Il calcio è sempre stata la sua passione e, nonostante la disabilità fin dalla nascita, riesce a diventare titolare nella Nazionale italiana Amputati del CSI partecipando ai campionati del 2014 in Messico.
Le difficoltà oggettive ci sono sempre state. Sin da piccolo ha dovuto indossare la protesi, scomoda e dolorosa, ha incontrato difficoltà nel fare le piccole cose, ma non si è mai lasciato sopraffare dallo scoraggiamento.
Arturo Mariani, giovane ragazzo, autore di vari libri tra cui uno autobiografico (“Nato così – diario di un giovane calciatore senza una gamba”, Edizioni Croce), è diventato da poco papà della piccola Benedetta.
Soprattutto le difficoltà sono state nel realizzare il suo sogno, cioè quello di giocare a calcio, però è sempre stato sostenuto dalla sua famiglia e dagli amici che lo hanno aiutato ad affrontare gli ostacoli quotidiani in maniera serena affinché lo arricchissero invece che abbatterlo.
Nato senza una gamba
La fede è sempre stata l’elemento fondamentale della sua vita. Se dovesse spiegare che cos’è la fede per lui, potrebbe raccontarci un aneddoto che risale a prima della sua nascita.
“Diceva sempre mia nonna, quando ancora ero in grembo a mia madre, che nella vita avrei fatto grandi cose. Aveva posto subito la sua fiducia in me! Nessuno sapeva ancora che sarei nato senza una gamba, ma mia nonna ebbe molta fede e tanta fiducia in me”.
“La fede è un dono astratto ma diventa concretezza se viene vissuta con fiducia e speranza” racconta Arturo.

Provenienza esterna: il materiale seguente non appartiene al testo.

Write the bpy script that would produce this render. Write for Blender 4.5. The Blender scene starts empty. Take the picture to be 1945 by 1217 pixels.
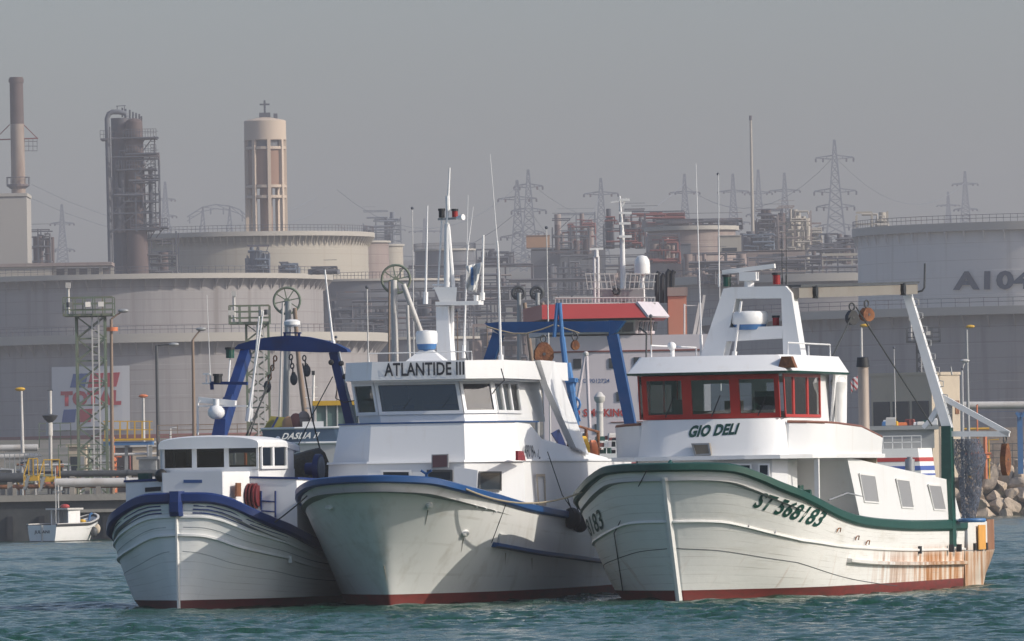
import bpy, bmesh, math, random
import numpy as np
from mathutils import Vector, Matrix
random.seed(7); RNG = np.random.default_rng(7)
R = math.radians
S = bpy.context.scene
# ------------------------------------------------------------------ camera
F = 17000.0; HZ = 2.56; ROLL = R(1.0); YH = -321.5      # focal length in photo pixels, eye height, roll
cam = bpy.data.objects.new("camera", bpy.data.cameras.new("camera")); S.collection.objects.link(cam)
cam.data.sensor_width = 36; cam.data.lens = F / 1945 * 36
cam.data.clip_start = 1; cam.data.clip_end = 20000
cam.matrix_world = Matrix.Translation((0, 0, HZ)) @ Matrix.Rotation(R(90) + math.atan(-YH / F), 4, 'X') @ Matrix.Rotation(-ROLL, 4, 'Z')
S.camera = cam
# ------------------------------------------------------------------ sky, sun, exposure
SUN_EL, SUN_AZ = R(30), R(109)          # azimuth clockwise from +Y
w = bpy.data.worlds.new("World"); S.world = w; w.use_nodes = True
nt = w.node_tree; nt.nodes.clear()
sky = nt.nodes.new('ShaderNodeTexSky'); sky.sky_type = 'NISHITA'; sky.sun_disc = False
sky.sun_elevation = SUN_EL; sky.sun_rotation = SUN_AZ; sky.air_density = 1.0; sky.dust_density = 2.5; sky.ozone_density = 3.0
bg = nt.nodes.new('ShaderNodeBackground'); bg.inputs['Strength'].default_value = 0.15
out = nt.nodes.new('ShaderNodeOutputWorld')
tint = nt.nodes.new('ShaderNodeMix'); tint.data_type = 'RGBA'; tint.blend_type = 'MULTIPLY'; tint.inputs[0].default_value = 1; tint.inputs[7].default_value = (1.0, .985, 1.01, 1)
nt.links.new(sky.outputs[0], tint.inputs[6]); nt.links.new(tint.outputs[2], bg.inputs[0]); nt.links.new(bg.outputs[0], out.inputs[0])
sl = bpy.data.lights.new("sun", 'SUN'); sl.energy = 3.85; sl.angle = R(0.55); sl.color = (1.0, 0.93, 0.82)
sun = bpy.data.objects.new("sun", sl); S.collection.objects.link(sun)
sd = Vector((math.sin(SUN_AZ) * math.cos(SUN_EL), math.cos(SUN_AZ) * math.cos(SUN_EL), math.sin(SUN_EL)))
sun.rotation_euler = sd.to_track_quat('Z', 'Y').to_euler()
S.view_settings.view_transform = 'Standard'; S.view_settings.look = 'None'
S.view_settings.exposure = 0.0; S.view_settings.gamma = 1.0
S.render.engine = 'CYCLES'; S.cycles.use_denoising = True
S.cycles.max_bounces = 6; S.cycles.diffuse_bounces = 2; S.cycles.glossy_bounces = 3
S.cycles.transparent_max_bounces = 12; S.cycles.volume_bounces = 1

# ------------------------------------------------------------------ pixel <-> place
CR, SR = math.cos(ROLL), math.sin(ROLL)
def ray(px, py):
    x, y = px - 972.5, 608.5 - py
    return Vector(((x * CR + y * SR) / F, 1.0, (-x * SR + y * CR - YH) / F))
CAMP = Vector((0, 0, HZ))
def P(px, py, Y): return CAMP + ray(px, py) * Y
def PZ(px, Y, z):                      # point seen in column px at depth Y and height z
    y = (z - HZ) / Y * F + YH
    xs = px - 972.5
    ys = (y + xs * SR) / CR
    return Vector(((xs * CR + ys * SR) / F * Y, Y, z))
def proj(p):
    a, b = (p.x / p.y) * F, (p.z - HZ) / p.y * F + YH
    x, y = a * CR - b * SR, a * SR + b * CR
    return 972.5 + x, 608.5 - y

# ------------------------------------------------------------------ materials
M = {}
def mat(name, col, rough=0.6, metal=0.0, var=0.12, scale=3.0, bump=0.0, bscale=None, dirt=None, damt=0.3, dscale=(1, 1, 1), spec=None, streak=False):
    m = bpy.data.materials.new(name); m.use_nodes = True; n = m.node_tree.nodes; l = m.node_tree.links
    b = n['Principled BSDF']; b.inputs['Roughness'].default_value = rough; b.inputs['Metallic'].default_value = metal
    if spec is not None: b.inputs['Specular IOR Level'].default_value = spec
    tc = n.new('ShaderNodeTexCoord'); nz = n.new('ShaderNodeTexNoise'); nz.inputs['Scale'].default_value = scale; nz.inputs['Detail'].default_value = 6
    l.new(tc.outputs['Object'], nz.inputs['Vector'])
    mx = n.new('ShaderNodeMix'); mx.data_type = 'RGBA'
    c = Vector(col)
    mx.inputs[6].default_value = (*[min(1, v * (1 - var)) for v in c], 1); mx.inputs[7].default_value = (*[min(1, v * (1 + var)) for v in c], 1)
    l.new(nz.outputs['Fac'], mx.inputs[0]); last = mx.outputs[2]
    if dirt:
        mp = n.new('ShaderNodeMapping'); mp.inputs['Scale'].default_value = dscale; l.new(tc.outputs['Object'], mp.inputs['Vector'])
        nd = n.new('ShaderNodeTexNoise'); nd.inputs['Scale'].default_value = 1.0; nd.inputs['Detail'].default_value = 8; nd.inputs['Roughness'].default_value = 0.65
        l.new(mp.outputs[0], nd.inputs['Vector'])
        rp = n.new('ShaderNodeMapRange'); rp.inputs[1].default_value = 0.62 - damt * 0.3; rp.inputs[2].default_value = 0.78 - damt * 0.1; rp.inputs[3].default_value = 0; rp.inputs[4].default_value = min(1, damt * 1.6)
        l.new(nd.outputs['Fac'], rp.inputs[0])
        m2 = n.new('ShaderNodeMix'); m2.data_type = 'RGBA'; l.new(rp.outputs[0], m2.inputs[0]); l.new(last, m2.inputs[6]); m2.inputs[7].default_value = (*dirt, 1)
        last = m2.outputs[2]
    l.new(last, b.inputs['Base Color'])
    if bump:
        nb = n.new('ShaderNodeTexNoise'); nb.inputs['Scale'].default_value = bscale or scale * 4; nb.inputs['Detail'].default_value = 4; l.new(tc.outputs['Object'], nb.inputs['Vector'])
        bp = n.new('ShaderNodeBump'); bp.inputs['Strength'].default_value = bump; bp.inputs['Distance'].default_value = 0.05; l.new(nb.outputs['Fac'], bp.inputs['Height']); l.new(bp.outputs[0], b.inputs['Normal'])
    M[name] = m; return m
def nodes_of(m): return m.node_tree.nodes, m.node_tree.links, m.node_tree.nodes['Principled BSDF']

mat('hull_white', (.77, .76, .73), .42, var=.05, scale=1.2, dirt=(.42, .38, .30), damt=.22, dscale=(.5, .5, 2.2), bump=.12, bscale=5)
mat('hull_white_b', (.74, .74, .72), .30, var=.05, scale=.7, dirt=(.40, .36, .29), damt=.30, dscale=(2.2, 2.2, .30), bump=.10, bscale=2.2)
mat('house_white', (.75, .75, .745), .38, var=.03, scale=1.5, dirt=(.50, .42, .33), damt=.17, dscale=(3.4, 3.4, .45), bump=.05, bscale=6)
mat('antifoul', (.10, .014, .016), .6, var=.3, scale=3, dirt=(.05, .03, .02), damt=.5, dscale=(2, 2, 8))
mat('antifoul_b', (.17, .024, .018), .6, var=.3, scale=3, dirt=(.06, .03, .02), damt=.5, dscale=(2, 2, 8))
mat('navy', (.004, .024, .13), .38, var=.2, scale=4, dirt=(.02, .04, .10), damt=.3, dscale=(2, 2, 4))
mat('blue', (.007, .06, .19), .4, var=.15, scale=4, dirt=(.05, .08, .2), damt=.3, dscale=(2, 2, 4))
mat('royal', (.004, .028, .14), .45, var=.2, scale=3, dirt=(.02, .02, .06), damt=.4, dscale=(2, 2, 2))
mat('light_blue', (.05, .16, .36), .5, var=.2, scale=3)
mat('green', (.006, .06, .045), .42, var=.2, scale=4, dirt=(.05, .14, .11), damt=.25, dscale=(2, 2, 5))
mat('red_paint', (.42, .026, .018), .38, var=.15, scale=4, dirt=(.12, .02, .01), damt=.3, dscale=(2, 2, 2))
mat('rust', (.15, .055, .025), .85, var=.5, scale=5, dirt=(.30, .13, .04), damt=.6, dscale=(2.5, 2.5, 2.5), bump=.4)
mat('dark', (.018, .02, .024), .6, var=.3, scale=5)
mat('black_rubber', (.012, .012, .013), .55, var=.3, scale=6, bump=.3)
mat('grey_metal', (.30, .31, .32), .5, metal=.3, var=.2, scale=3, dirt=(.16, .10, .06), damt=.3, dscale=(2, 2, 2))
mat('dark_metal', (.07, .075, .08), .6, metal=.2, var=.3, scale=3)
mat('white_paint', (.78, .77, .75), .4, var=.06, scale=3, dirt=(.4, .3, .2), damt=.15, dscale=(3, 3, 1))
mat('red_lamp', (.25, .01, .015), .2)
mat('green_lamp', (.01, .07, .055), .2)
mat('rope', (.35, .29, .20), .9, var=.2, scale=20)
mat('dark_rope', (.04, .045, .045), .9)
mat('wood_cap', (.19, .07, .04), .5, var=.3, scale=6)
mat('beige', (.50, .42, .32), .8, var=.1, scale=.6, dirt=(.3, .24, .18), damt=.3, dscale=(.5, .5, .2))
mat('concrete', (.33, .30, .26), .9, var=.2, scale=.8, bump=.3, bscale=4, dirt=(.14, .13, .12), damt=.4, dscale=(.6, .6, .3))
mat('quay_wall', (.045, .05, .052), .85, var=.3, scale=.5, bump=.3, bscale=3, dirt=(.10, .10, .095), damt=.4, dscale=(.6, .6, .4))
mat('yellow', (.62, .36, .02), .5, var=.15, scale=3)
mat('orange', (.60, .17, .06), .5, var=.15, scale=3)
mat('interior', (.20, .17, .13), .8, var=.2, scale=3)
mat('letter_black', (.025, .027, .035), .5)
mat('letter_green', (.005, .05, .035), .45)
mat('letter_blue', (.04, .10, .26), .45)
mat('net', (.10, .085, .055), .95, var=.4, scale=9, bump=.8, bscale=14, dirt=(.05, .08, .12), damt=.4, dscale=(4, 4, 4))
mat('screen_grey', (.30, .30, .31), .35, var=.06, scale=2)
# dark wheelhouse glass: see through, mirror at grazing angle
def glass(name, tint, refl=.06):
    m = bpy.data.materials.new(name); m.use_nodes = True; n = m.node_tree.nodes; l = m.node_tree.links; n.clear()
    o = n.new('ShaderNodeOutputMaterial'); t = n.new('ShaderNodeBsdfTransparent'); t.inputs[0].default_value = (*tint, 1)
    g = n.new('ShaderNodeBsdfGlossy'); g.inputs['Roughness'].default_value = .03
    fr = n.new('ShaderNodeFresnel'); fr.inputs[0].default_value = 1.5
    tc = n.new('ShaderNodeTexCoord'); nz = n.new('ShaderNodeTexNoise'); nz.inputs['Scale'].default_value = 1.3; l.new(tc.outputs['Object'], nz.inputs['Vector'])
    bp = n.new('ShaderNodeBump'); bp.inputs['Strength'].default_value = .15; bp.inputs['Distance'].default_value = .02; l.new(nz.outputs[0], bp.inputs['Height']); l.new(bp.outputs[0], g.inputs['Normal'])
    mx = n.new('ShaderNodeMixShader'); ad = n.new('ShaderNodeMath'); ad.operation = 'ADD'; ad.inputs[1].default_value = refl
    l.new(fr.outputs[0], ad.inputs[0]); l.new(ad.outputs[0], mx.inputs[0]); l.new(t.outputs[0], mx.inputs[1]); l.new(g.outputs[0], mx.inputs[2]); l.new(mx.outputs[0], o.inputs[0])
    M[name] = m
glass('glass', (.86, .90, .90)); glass('glass_dark', (.55, .58, .58), .05)
mat('dark_pane', (.03, .04, .05), .08, var=.2, scale=1)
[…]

L’incontro con la Nazionale italiana amputati e il campionato del 2014 in Messico
L’ha conosciuta grazie ad un gruppo Facebook, amministrato all’epoca, da un bambino di 11 anni, anche lui nato senza una gamba e con il suo stesso sogno del calcio.
Così quel bimbo, radunò tante persone come lui, e grazie al Centro sportivo italiano, che ha cambiato le regole del calcio gli ha permesso a loro con le stampelle di giocare e di realizzare il loro sogno.
“Al Campionato è come se ci fossi stato ieri ed ogni volta che racconto quell’evento ho i brividi dall’emozione!
Racconto sempre due aneddoti che mi sono rimasti nel cuore. Il primo è quando abbiamo fatto l’allenamento di fronte a migliaia di bambini scolareschi, che tifavano per noi.
Il secondo aneddoto è stata l’emozione della prima partita contro il Messico, l’adrenalina era al massimo mi tremava la gamba e la stampella, nel vedere uno stadio pieno di migliaia di persone, venute per vederci giocare in campo” ricorda Arturo.
Un messaggio ai giovani per fare della propria disabilità un punto di forza
“Purtroppo esistono tante situazioni in cui è difficile accettare la propria disabilità. Penso che la cosa più importante sia sorridere, anche quando tutto va male, bisogna sempre sorridere nonostante non si ha sempre la forza e la voglia di farlo.
Solo col sorriso saremo in grado di accorgerci delle cose che abbiamo, tralasciando le cose che ci mancano” conclude Arturo.